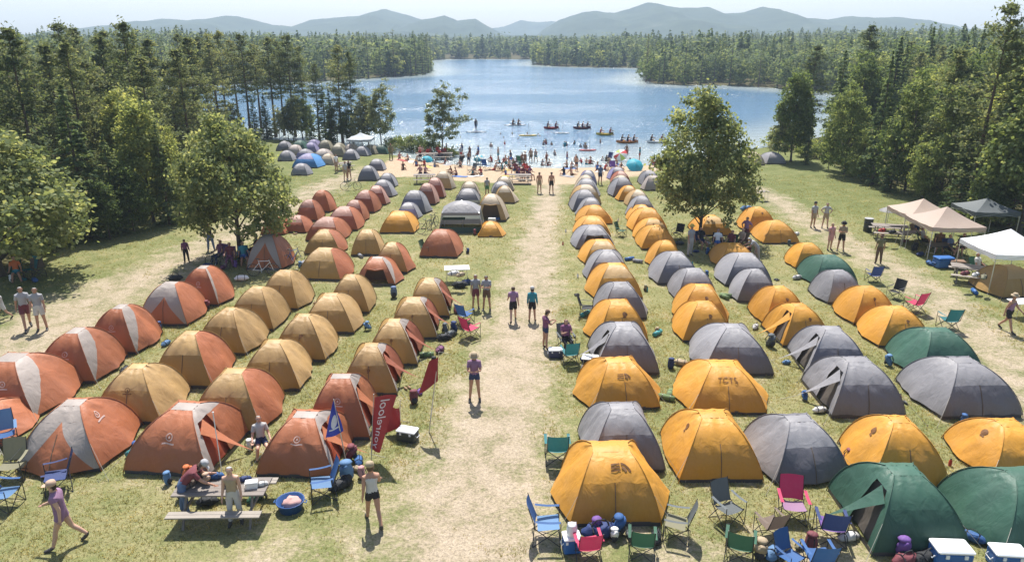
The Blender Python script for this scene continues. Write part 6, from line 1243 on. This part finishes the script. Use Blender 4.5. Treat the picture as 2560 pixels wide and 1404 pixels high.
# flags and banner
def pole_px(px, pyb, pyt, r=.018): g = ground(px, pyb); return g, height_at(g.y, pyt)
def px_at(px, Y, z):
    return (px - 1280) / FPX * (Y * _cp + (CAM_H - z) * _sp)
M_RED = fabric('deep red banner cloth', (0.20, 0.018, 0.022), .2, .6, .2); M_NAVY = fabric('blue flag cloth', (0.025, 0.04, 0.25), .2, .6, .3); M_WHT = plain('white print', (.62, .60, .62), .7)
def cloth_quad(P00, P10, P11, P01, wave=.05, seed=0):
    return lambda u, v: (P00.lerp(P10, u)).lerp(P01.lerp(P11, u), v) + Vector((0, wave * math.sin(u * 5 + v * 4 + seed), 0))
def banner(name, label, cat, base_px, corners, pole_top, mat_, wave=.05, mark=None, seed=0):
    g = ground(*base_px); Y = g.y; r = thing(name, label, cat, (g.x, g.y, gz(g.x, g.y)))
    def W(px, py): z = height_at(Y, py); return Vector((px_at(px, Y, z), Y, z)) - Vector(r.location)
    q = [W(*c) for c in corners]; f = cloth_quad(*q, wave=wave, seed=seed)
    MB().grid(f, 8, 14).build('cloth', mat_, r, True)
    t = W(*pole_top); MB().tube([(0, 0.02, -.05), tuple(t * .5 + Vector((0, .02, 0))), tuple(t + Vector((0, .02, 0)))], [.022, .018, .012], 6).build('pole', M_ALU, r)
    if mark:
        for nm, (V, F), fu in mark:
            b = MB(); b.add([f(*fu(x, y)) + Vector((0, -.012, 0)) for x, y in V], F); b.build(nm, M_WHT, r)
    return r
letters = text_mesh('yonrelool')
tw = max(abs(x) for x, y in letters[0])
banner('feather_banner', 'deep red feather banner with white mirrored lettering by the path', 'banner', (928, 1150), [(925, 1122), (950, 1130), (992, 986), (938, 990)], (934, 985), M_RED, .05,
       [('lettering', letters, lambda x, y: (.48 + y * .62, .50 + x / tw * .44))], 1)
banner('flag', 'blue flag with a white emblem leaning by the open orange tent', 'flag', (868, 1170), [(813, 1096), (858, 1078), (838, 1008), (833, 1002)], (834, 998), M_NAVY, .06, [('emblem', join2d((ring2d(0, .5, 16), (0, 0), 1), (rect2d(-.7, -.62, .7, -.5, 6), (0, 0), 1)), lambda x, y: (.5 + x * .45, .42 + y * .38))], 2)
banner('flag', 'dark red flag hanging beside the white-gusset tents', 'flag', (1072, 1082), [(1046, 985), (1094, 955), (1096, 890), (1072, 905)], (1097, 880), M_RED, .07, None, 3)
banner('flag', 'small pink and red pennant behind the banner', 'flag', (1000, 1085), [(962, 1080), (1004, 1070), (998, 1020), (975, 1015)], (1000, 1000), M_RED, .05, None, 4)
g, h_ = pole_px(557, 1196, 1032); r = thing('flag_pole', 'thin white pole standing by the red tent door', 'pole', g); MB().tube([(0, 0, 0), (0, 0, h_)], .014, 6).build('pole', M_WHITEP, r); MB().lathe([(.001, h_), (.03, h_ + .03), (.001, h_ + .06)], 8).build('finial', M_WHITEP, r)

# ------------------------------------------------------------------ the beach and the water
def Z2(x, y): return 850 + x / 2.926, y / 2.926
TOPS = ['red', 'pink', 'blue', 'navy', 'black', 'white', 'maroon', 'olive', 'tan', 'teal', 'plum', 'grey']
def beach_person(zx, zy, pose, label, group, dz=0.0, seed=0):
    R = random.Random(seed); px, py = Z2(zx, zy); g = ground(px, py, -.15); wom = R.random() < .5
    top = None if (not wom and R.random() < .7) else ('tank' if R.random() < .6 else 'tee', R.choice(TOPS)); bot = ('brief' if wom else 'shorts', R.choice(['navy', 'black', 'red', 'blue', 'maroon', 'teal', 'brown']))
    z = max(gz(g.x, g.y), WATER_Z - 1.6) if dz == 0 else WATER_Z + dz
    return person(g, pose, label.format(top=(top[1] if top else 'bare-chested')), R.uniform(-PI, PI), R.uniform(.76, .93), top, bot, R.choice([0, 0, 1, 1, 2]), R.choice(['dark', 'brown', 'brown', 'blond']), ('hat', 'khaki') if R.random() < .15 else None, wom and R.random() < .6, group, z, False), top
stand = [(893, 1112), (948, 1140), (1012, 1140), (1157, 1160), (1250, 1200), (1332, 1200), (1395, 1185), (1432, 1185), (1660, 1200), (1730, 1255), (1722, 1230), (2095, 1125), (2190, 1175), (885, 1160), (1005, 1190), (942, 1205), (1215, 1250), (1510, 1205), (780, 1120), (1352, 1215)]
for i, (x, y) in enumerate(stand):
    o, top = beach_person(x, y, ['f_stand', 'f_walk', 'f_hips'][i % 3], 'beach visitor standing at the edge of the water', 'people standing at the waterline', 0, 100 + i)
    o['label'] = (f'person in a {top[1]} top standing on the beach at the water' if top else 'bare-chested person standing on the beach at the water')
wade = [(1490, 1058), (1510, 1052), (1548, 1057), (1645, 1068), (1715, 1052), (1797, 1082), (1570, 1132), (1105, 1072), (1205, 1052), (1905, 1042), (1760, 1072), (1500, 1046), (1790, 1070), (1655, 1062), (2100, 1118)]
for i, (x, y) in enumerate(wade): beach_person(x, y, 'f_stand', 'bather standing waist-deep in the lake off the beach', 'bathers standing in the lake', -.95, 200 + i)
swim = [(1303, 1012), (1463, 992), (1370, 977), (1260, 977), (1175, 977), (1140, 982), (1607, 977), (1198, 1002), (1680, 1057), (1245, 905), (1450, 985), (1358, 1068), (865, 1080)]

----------

- [PROBLEM TO SOLVE] Give the data again exactly as written, with all pictures left out.

- [FINAL RESULT]
The Blender Python script for this scene continues. Write part 6, from line 1243 on. This part finishes the script. Use Blender 4.5. Treat the picture as 2560 pixels wide and 1404 pixels high.
# flags and banner
def pole_px(px, pyb, pyt, r=.018): g = ground(px, pyb); return g, height_at(g.y, pyt)
def px_at(px, Y, z):
    return (px - 1280) / FPX * (Y * _cp + (CAM_H - z) * _sp)
M_RED = fabric('deep red banner cloth', (0.20, 0.018, 0.022), .2, .6, .2); M_NAVY = fabric('blue flag cloth', (0.025, 0.04, 0.25), .2, .6, .3); M_WHT = plain('white print', (.62, .60, .62), .7)
def cloth_quad(P00, P10, P11, P01, wave=.05, seed=0):
    return lambda u, v: (P00.lerp(P10, u)).lerp(P01.lerp(P11, u), v) + Vector((0, wave * math.sin(u * 5 + v * 4 + seed), 0))
def banner(name, label, cat, base_px, corners, pole_top, mat_, wave=.05, mark=None, seed=0):
    g = ground(*base_px); Y = g.y; r = thing(name, label, cat, (g.x, g.y, gz(g.x, g.y)))
    def W(px, py): z = height_at(Y, py); return Vector((px_at(px, Y, z), Y, z)) - Vector(r.location)
    q = [W(*c) for c in corners]; f = cloth_quad(*q, wave=wave, seed=seed)
    MB().grid(f, 8, 14).build('cloth', mat_, r, True)
    t = W(*pole_top); MB().tube([(0, 0.02, -.05), tuple(t * .5 + Vector((0, .02, 0))), tuple(t + Vector((0, .02, 0)))], [.022, .018, .012], 6).build('pole', M_ALU, r)
    if mark:
        for nm, (V, F), fu in mark:
            b = MB(); b.add([f(*fu(x, y)) + Vector((0, -.012, 0)) for x, y in V], F); b.build(nm, M_WHT, r)
    return r
letters = text_mesh('yonrelool')
tw = max(abs(x) for x, y in letters[0])
banner('feather_banner', 'deep red feather banner with white mirrored lettering by the path', 'banner', (928, 1150), [(925, 1122), (950, 1130), (992, 986), (938, 990)], (934, 985), M_RED, .05,
       [('lettering', letters, lambda x, y: (.48 + y * .62, .50 + x / tw * .44))], 1)
banner('flag', 'blue flag with a white emblem leaning by the open orange tent', 'flag', (868, 1170), [(813, 1096), (858, 1078), (838, 1008), (833, 1002)], (834, 998), M_NAVY, .06, [('emblem', join2d((ring2d(0, .5, 16), (0, 0), 1), (rect2d(-.7, -.62, .7, -.5, 6), (0, 0), 1)), lambda x, y: (.5 + x * .45, .42 + y * .38))], 2)
banner('flag', 'dark red flag hanging beside the white-gusset tents', 'flag', (1072, 1082), [(1046, 985), (1094, 955), (1096, 890), (1072, 905)], (1097, 880), M_RED, .07, None, 3)
banner('flag', 'small pink and red pennant behind the banner', 'flag', (1000, 1085), [(962, 1080), (1004, 1070), (998, 1020), (975, 1015)], (1000, 1000), M_RED, .05, None, 4)
g, h_ = pole_px(557, 1196, 1032); r = thing('flag_pole', 'thin white pole standing by the red tent door', 'pole', g); MB().tube([(0, 0, 0), (0, 0, h_)], .014, 6).build('pole', M_WHITEP, r); MB().lathe([(.001, h_), (.03, h_ + .03), (.001, h_ + .06)], 8).build('finial', M_WHITEP, r)

# ------------------------------------------------------------------ the beach and the water
def Z2(x, y): return 850 + x / 2.926, y / 2.926
TOPS = ['red', 'pink', 'blue', 'navy', 'black', 'white', 'maroon', 'olive', 'tan', 'teal', 'plum', 'grey']
def beach_person(zx, zy, pose, label, group, dz=0.0, seed=0):
    R = random.Random(seed); px, py = Z2(zx, zy); g = ground(px, py, -.15); wom = R.random() < .5
    top = None if (not wom and R.random() < .7) else ('tank' if R.random() < .6 else 'tee', R.choice(TOPS)); bot = ('brief' if wom else 'shorts', R.choice(['navy', 'black', 'red', 'blue', 'maroon', 'teal', 'brown']))
    z = max(gz(g.x, g.y), WATER_Z - 1.6) if dz == 0 else WATER_Z + dz
    return person(g, pose, label.format(top=(top[1] if top else 'bare-chested')), R.uniform(-PI, PI), R.uniform(.76, .93), top, bot, R.choice([0, 0, 1, 1, 2]), R.choice(['dark', 'brown', 'brown', 'blond']), ('hat', 'khaki') if R.random() < .15 else None, wom and R.random() < .6, group, z, False), top
stand = [(893, 1112), (948, 1140), (1012, 1140), (1157, 1160), (1250, 1200), (1332, 1200), (1395, 1185), (1432, 1185), (1660, 1200), (1730, 1255), (1722, 1230), (2095, 1125), (2190, 1175), (885, 1160), (1005, 1190), (942, 1205), (1215, 1250), (1510, 1205), (780, 1120), (1352, 1215)]
for i, (x, y) in enumerate(stand):
    o, top = beach_person(x, y, ['f_stand', 'f_walk', 'f_hips'][i % 3], 'beach visitor standing at the edge of the water', 'people standing at the waterline', 0, 100 + i)
    o['label'] = (f'person in a {top[1]} top standing on the beach at the water' if top else 'bare-chested person standing on the beach at the water')
wade = [(1490, 1058), (1510, 1052), (1548, 1057), (1645, 1068), (1715, 1052), (1797, 1082), (1570, 1132), (1105, 1072), (1205, 1052), (1905, 1042), (1760, 1072), (1500, 1046), (1790, 1070), (1655, 1062), (2100, 1118)]
for i, (x, y) in enumerate(wade): beach_person(x, y, 'f_stand', 'bather standing waist-deep in the lake off the beach', 'bathers standing in the lake', -.95, 200 + i)
swim = [(1303, 1012), (1463, 992), (1370, 977), (1260, 977), (1175, 977), (1140, 982), (1607, 977), (1198, 1002), (1680, 1057), (1245, 905), (1450, 985), (1358, 1068), (865, 1080)]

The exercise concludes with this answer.